Lembaga Penjamin Simpanan (LPS) merilis Laporan Analisis Stabilitas dan Sistem Perbankan Triwulan IV 2015. Dalam laporan tersebut, LPS mencatat pertumbuhan ekonomi Indonesia diperkirakan membaik dari 4,8 persen pada 2015 menjadi 5,3 persen pada 2016. Namun, angka ini masih di bawah prediksi pemerintah sebesar 5,8 persen sampai 6,2 persen. "Perbaikan pertumbuhan ekonomi terutama berasal dari kenaikan permintaan domestik," tulis laporan tersebut dalam situs resmi LPS, Jakarta, Jumat (8/1).
Sedangkan, rata-rata inflasi diprediksi mencapai 4,3 persen pada 2016 dengan posisi akhir tahun di 4,5 persen. BI rate, pada akhir 2016 diproyeksikan sebesar 7,5 persen. Rata-rata nilai tukar Rupiah pada 2016 diprediksi stabil pada kisaran Rp 14.000/USD.  Dari penilaian sementara, Indeks Stabilitas Perbankan (Banking Stability Index, BSI) LPS dalam observasi bulan November 2015 berada pada level 100,51 yang menunjukkan bahwa kondisi risiko industri perbankan Indonesia berada dalam status 'normal'.
Dalam draf nota keuangan Rancangan Anggaran Pendapatan dan Belanja Negara 2016, pemerintah memasang target pertumbuhan ekonomi sebesar 5,8-6,2 persen. Bank Indonesia punya pandangan berbeda. BI lebih pesimis dengan prediksi pertumbuhan ekonomi tahun depan lebih rendah dari target pemerintah. Gubernur BI Agus Martowardojo menuturkan, dari perhitungan, pertumbuhan ekonomi tahun depan belum menembus 6 persen. "Mungkin kami masih belum lewat dari 6 persen," kata Agus di Jakarta, Rabu (20/5).
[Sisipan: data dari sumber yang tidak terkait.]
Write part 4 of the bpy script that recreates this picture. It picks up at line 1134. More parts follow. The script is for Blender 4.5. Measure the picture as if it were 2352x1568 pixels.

Agus Marto menuturkan, rendahnya prediksi pertumbuhan ekonomi tahun ini versi BI banyak dipengaruhi berbagai hal, salah satunya harga komoditas andalan yang rendah. "Harga komoditi yang pada tahun 2015 masih terkoreksi dengan perkiraan 5 persen hingga akhir tahun, ternyata perkiraannya akan turun lagi sampai 11 persen," ujarnya. Walau lebih rendah, bank sentral sesumbar tahun depan merupakan waktu kembalinya gairah ekonomi tanah air. Sebab Agus memprediksi justru lebih baik dibanding tahun ini.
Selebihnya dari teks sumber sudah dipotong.